«Somos un país de fuegos artificiales y esto ha sido una mascletá», terminó sentenciando José Luis Martín, editor de la revista «El Jueves», tras el lío ya mundialmente famoso, un follón que parece remitir, como siempre pasó, a base de educación, es decir, autorregulando las ventosidades en público y exprimiendo el magín hasta darles una salida con sordina, como en su día hicieron los maestros de «La Codorniz», que aprendieron, y enseñaron a toda España, hasta qué punto la liberación de humores sin prisa pero sin pausa aguza la imaginación.

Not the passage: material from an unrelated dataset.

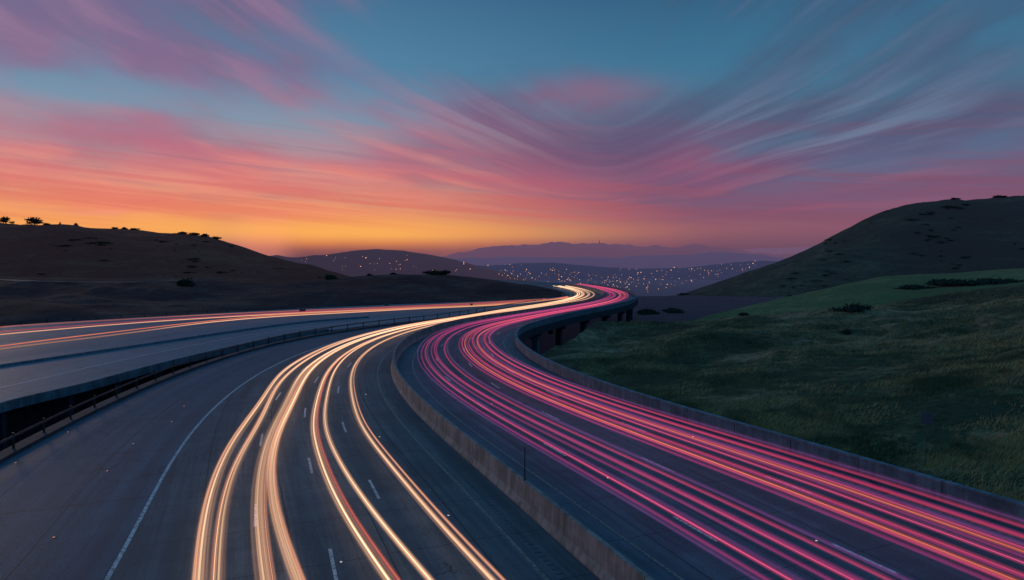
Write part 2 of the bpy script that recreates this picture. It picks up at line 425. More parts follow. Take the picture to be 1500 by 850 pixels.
# ------------------------------------------------------------------ viaduct
via = empty('viaduct'); tag(via, 'concrete viaduct deck and piers carrying the curving main highway', 'viaduct')
sweep('fascia', off_path(lambda i: -oR[i]-.42, 0, iM), [(0, -.01), (0, -1.3), (1.2, -1.4), (1.2, -.01)][::-1], M_dark, via)
sweep('fascia', off_path(lambda i: oG[i]+.5, 0, 150), [(0, -.01), (0, -1.5), (-1.2, -1.6), (-1.2, -.01)], M_dark, via)
sweep('soffit', E[:iM], [(8, -.8), (8, -1.5), (-8, -1.5), (-8, -.8)], M_dark, via)
s = 20
while s < 250:
    for side in (-1, 1):
        fn = (lambda i: -oR[i]+1.6) if side < 0 else (lambda i: oG[i]-1.6 if oG[i] > 3 else 3)
        p = at_s(s, fn); q = at_s(s+.5, fn); a = math.atan2(q.y-p.y, q.x-p.x)
        vs = []; fs = []; box_data(vs, fs, (0, 0, -14), 1.1, 1.0, 12.5, a); box_data(vs, fs, (0, 0, -2.1), 1.3, 2.4, .65, a)
        o = mesh('pier', vs, fs, M_barr if s < 142 else M_dark, via); o.location = (p.x, p.y, 0)
    s += 13
v2 = empty('viaduct'); tag(v2, 'dark edge beam and short supports under the ramp road at far left', 'viaduct')
nb = para(NB, -.1, -.06)[:int(len(NB)*.55)]
sweep('fascia', nb, [(0, -.01), (0, -.5), (1.0, -.5), (1.0, -.01)][::-1], M_barr, v2)
sweep('glow_block_wall', para(nb, 3.5), [(0, -.02), (0, -11), (.5, -11), (.5, -.02)][::-1], M_dark, v2)  # added wall, blocks horizon glow leaking under the ramp deck
for p in even(nb, 6.5)[:16]:
    vs = []; fs = []; box_data(vs, fs, (0, 0, -12), .5, .5, 11.5)
    o = mesh('pier', vs, fs, M_dark, v2); o.location = (p.x-.7, p.y, 0)

# ------------------------------------------------------------------ terrain
bvhs = {}
def loft(name, foot, crest, m, label, cols=160, rows=40, power=1.0, back=.8, bdrop=None, amp=1.0, camp=.3, nsc=.03, seed=0, it=4, extra=None):
    F = even(smooth(even(catmull(foot, 8), count=cols), it), count=cols); K = even(smooth(even(catmull(crest, 8), count=cols), it), count=cols)
    vs = []; R = rows+int(rows*back*.5)
    for j in range(R+1):
        t = j/rows
        for i in range(cols):
            f, c = F[i], K[i]; p = f.lerp(c, t)
            if t <= 1:
                sh = math.sin(t*PI/2)**power; z = f.z+(c.z-f.z)*sh
                a = amp*math.sin(PI*min(t, 1))+camp*t
            else:
                q = (t-1)/(back*.5); z = c.z-(bdrop if bdrop else max(2, (c.z-f.z)))*(1-math.cos(q*PI/2)); a = camp+amp*q*.3
            n = noise.fractal(V((p.x*nsc, p.y*nsc, seed)), .8, 2.1, 5)
            if extra and t <= 1: z += extra(i/cols, t)
            vs.append((p.x, p.y, z+n*a))
    fs = []
    for j in range(R):
        for i in range(cols-1):
            a = j*cols+i; fs.append((a, a+1, a+1+cols, a+cols))
    o = mesh(name, vs, fs, m, sm=True); tag(o, label, 'hill', kind='structure')
    bvhs[label] = BVHTree.FromPolygons([V(v) for v in vs], fs)
    return o
def hit(px, py, only=None):
    d = ray(px, py).normalized(); best = None
    for k, b in bvhs.items():
        if only and only not in k: continue
        r = b.ray_cast(V((0, 0, H)), d)
        if r[0] is not None and (best is None or r[3] < best[1]): best = (r[0], r[3], k)
    return best

def axis(a, b, near, n):
    out = []
    for i in range(n+1):
        t = i/n*2-1; out.append((a+b)/2+(b-a)/2*(abs(t)**near)*(1 if t > 0 else -1))
    return out
xs = axis(-16000, 16000, 3.2, 170); ys = [-300+(i/170)**3.2*22000 for i in range(171)]
vs = []
for y in ys:
    for x in xs:
        q = min(1, max(0, (y-300)/650)); q = q*q*(3-2*q); z = -8-54*q
        z += noise.fractal(V((x*.01, y*.01, 3)), .9, 2, 4)*(.8+q*4); vs.append((x, y, z))
n = len(xs); fs = [(j*n+i, j*n+i+1, (j+1)*n+i+1, (j+1)*n+i) for j in range(len(ys)-1) for i in range(n-1)]
o = mesh('ground', vs, fs, M_valley, sm=True); tag(o, 'dark valley floor reaching to the horizon', 'ground', kind='structure')
bvhs['ground'] = BVHTree.FromPolygons([V(v) for v in vs], fs)

footR = [V((48, -12, -3.5)), V((38, 2, -3.5))]+[Mc[i]+NL[i]*(-oR[i]-1.2)+V((0, 0, -2.0 if Mc[i].y < 50 else -2.0-2.0*min(1, (Mc[i].y-50)/30))) for i in range(10, len(Mc), 6) if Mc[i].y > 8 and Mc[i].y < 100 and i < 90]
crestR = [at(2300, 340, 150), at(1750, 385, 155), at(1500, 416, 150), at(1350, 437, 145), at(1220, 456, 138), at(1100, 465, 132), at(1000, 472, 127), at(930, 471, 123), at(872, 469, 117)]
def folds(u, t):
    w = math.sin(PI*t)
    return w*(1.2*math.sin(u*15+t*3.2)+.5*math.sin(u*33-t*4+1))*(.4+.6*t)
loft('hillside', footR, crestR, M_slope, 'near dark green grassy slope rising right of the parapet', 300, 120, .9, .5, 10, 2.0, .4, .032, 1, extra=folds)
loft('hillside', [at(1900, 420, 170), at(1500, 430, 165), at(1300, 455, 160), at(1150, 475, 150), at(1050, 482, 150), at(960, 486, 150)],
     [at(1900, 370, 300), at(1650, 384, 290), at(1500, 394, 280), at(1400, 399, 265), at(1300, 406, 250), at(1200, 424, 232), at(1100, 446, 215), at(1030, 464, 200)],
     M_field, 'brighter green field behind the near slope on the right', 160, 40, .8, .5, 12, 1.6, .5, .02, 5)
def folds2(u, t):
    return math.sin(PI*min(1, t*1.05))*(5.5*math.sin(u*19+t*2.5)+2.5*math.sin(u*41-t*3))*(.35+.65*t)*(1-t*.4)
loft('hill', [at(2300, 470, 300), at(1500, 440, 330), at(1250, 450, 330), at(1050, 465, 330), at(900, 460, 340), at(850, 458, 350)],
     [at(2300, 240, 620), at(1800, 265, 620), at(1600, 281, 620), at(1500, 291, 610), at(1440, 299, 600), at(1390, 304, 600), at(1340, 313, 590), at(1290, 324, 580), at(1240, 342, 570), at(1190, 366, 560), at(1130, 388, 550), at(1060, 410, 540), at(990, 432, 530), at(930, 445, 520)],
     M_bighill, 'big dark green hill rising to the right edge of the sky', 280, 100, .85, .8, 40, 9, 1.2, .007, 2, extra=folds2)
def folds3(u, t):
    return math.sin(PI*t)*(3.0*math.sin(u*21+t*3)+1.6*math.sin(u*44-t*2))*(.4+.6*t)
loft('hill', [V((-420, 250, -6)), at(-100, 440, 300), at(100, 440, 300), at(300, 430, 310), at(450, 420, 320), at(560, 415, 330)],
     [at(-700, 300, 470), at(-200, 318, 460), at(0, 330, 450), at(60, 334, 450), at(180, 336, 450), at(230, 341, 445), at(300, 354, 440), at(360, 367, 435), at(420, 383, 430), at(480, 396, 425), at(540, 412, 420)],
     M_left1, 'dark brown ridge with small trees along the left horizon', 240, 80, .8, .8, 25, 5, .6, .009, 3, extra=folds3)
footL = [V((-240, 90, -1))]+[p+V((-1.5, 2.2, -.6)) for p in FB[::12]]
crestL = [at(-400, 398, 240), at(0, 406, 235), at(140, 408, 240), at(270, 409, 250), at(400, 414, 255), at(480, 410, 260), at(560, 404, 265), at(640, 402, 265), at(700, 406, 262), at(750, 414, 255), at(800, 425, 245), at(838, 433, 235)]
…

Lo que nadie esperaba era que, tras los últimos voladores, apareciera don Iñaki Anasagasti recogiendo del suelo, como los niños tras la descarga, un petardo sin explotar para soltarlo en plan francotirador desde su esquina virtual (su blog), cuando ya se había hecho el silencio y no quedaba más que humo en el cielo de la noche. Este señor, que a fuerza de insistir parece haber logrado al fin el viejo sueño vizcaitarra de hacerse un hueco entre las mejores familias de Bilbao, tras haber vivido como un marqués toda su vida, gravita o levita o dormita ahora en estado gaseoso dentro de ese mundo irreal o cementerio de elefantes que es el Senado, y aprovechando que hasta el Pisuerga acabará pasando por Vitoria, se lanzó al ruedo antiborbónico, que parece ser el juego de salón más socorrido últimamente, llamando vagos, vividores y poco menos que maleantes a los miembros de la Familia Real, pero no a pecho descubierto y jugándose el cocido, como los de «El Jueves», sino protegido por su condición de aforado y sempiterno vividor del erario público sin que, por lo demás, se le conozca gran dedicación en su labor (es popular en el mundillo parlamentario como «el senador Nadasegasti»).

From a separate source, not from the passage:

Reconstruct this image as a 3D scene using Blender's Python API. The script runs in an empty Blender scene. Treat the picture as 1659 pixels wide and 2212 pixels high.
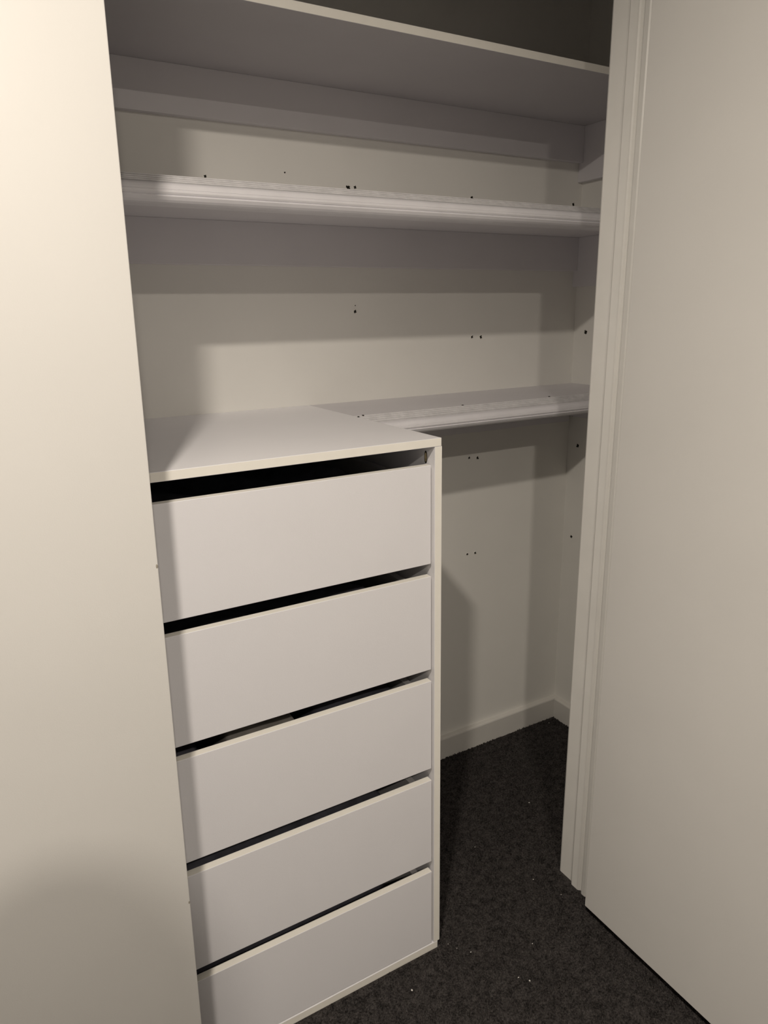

Don Iñaki, sin duda, lo que ha mostrado tener es un problema anasagástrico con la Familia Real o con la Monarquía (no los traga, se le atragantan y todo eso) y se lo debería mirar cuanto antes porque ya no está en edad. O mejor: que el Rey lo invite este verano a navegar en el «Bribón» a ver si relaja y que, aprovechando el viaje, lo nombre senador real, no irreal. Seguro que, antes de pisar puerto, tira el petardo al agua. No hay que descartar, además, que, con la melena suelta por el viento mediterráneo y metido en ambiente, logre decir adiós de una vez a la ensaimada mallorquina que luce en la cabeza (maldad del inolvidable Jaime Capmany) y, con la mente despejada de las nieblas del Norte, que son tan tupidas, se anime a ir poniendo el cierre de una vez a la sempiterna, indigesta, péptica, anasagástrica transición. De ahí a que lo nombren marqués del Bribón, ni un escalón. Y por lo demás, nada, a seguir viviendo como un marqués.